In 1868 Joseph Stearns had invented the duplex, a system that transmitted two messages simultaneously over a single wire. Western Union Telegraph Company, the dominant firm in the industry, acquired the rights to Stearns's duplex and hired the noted inventor Thomas Edison to devise as many multiple-transmission methods as possible in order to block competitors from using them. Edison's work culminated in the quadruplex, a system for sending four simultaneous telegraph messages over a single wire.

Inventors then sought methods that could send more than four; some, including Bell and his great rival Elisha Gray, developed designs capable of subdividing a telegraph line into 10 or more channels. These so called harmonic telegraphs used reeds or tuning forks that responded to specific acoustic frequencies. They worked well in the laboratory but proved unreliable in service.

From harmonic telegraphs transmitting musical tones, it was a short conceptual step for both Bell and Gray to transmit the human voice.

Bell filed a patent describing his method of transmitting sounds on February 14, 1876, just hours before Gray filed a caveat (a statement of concept) on a similar method.

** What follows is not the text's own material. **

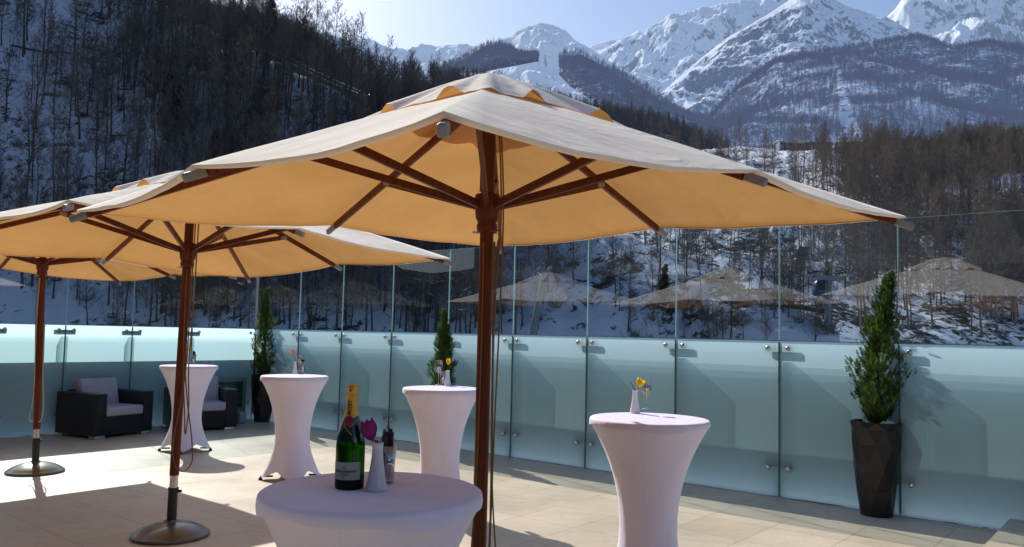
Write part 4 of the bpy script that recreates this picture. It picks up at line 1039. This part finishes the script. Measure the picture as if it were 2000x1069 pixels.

On March 7, 1876, the Patent Office awarded Bell what is said to be one of the most valuable patents in history.
It is most likely that both Bell and Gray independently devised their telephone designs as an outgrowth of their work on harmonic telegraphy. However, the question of priority of invention between the two has been controversial from the very beginning.

Despite having the patent, Bell did not have a fully functioning instrument. He first produced intelligible speech on March 10, 1876, when he summoned his laboratory assistant, Thomas A. Watson, with words that Bell transcribed in his lab notes as "Mr. Watson—come here I want to see you." Over the next few months, Bell continued to refine his instrument to make it suitable for public exhibition.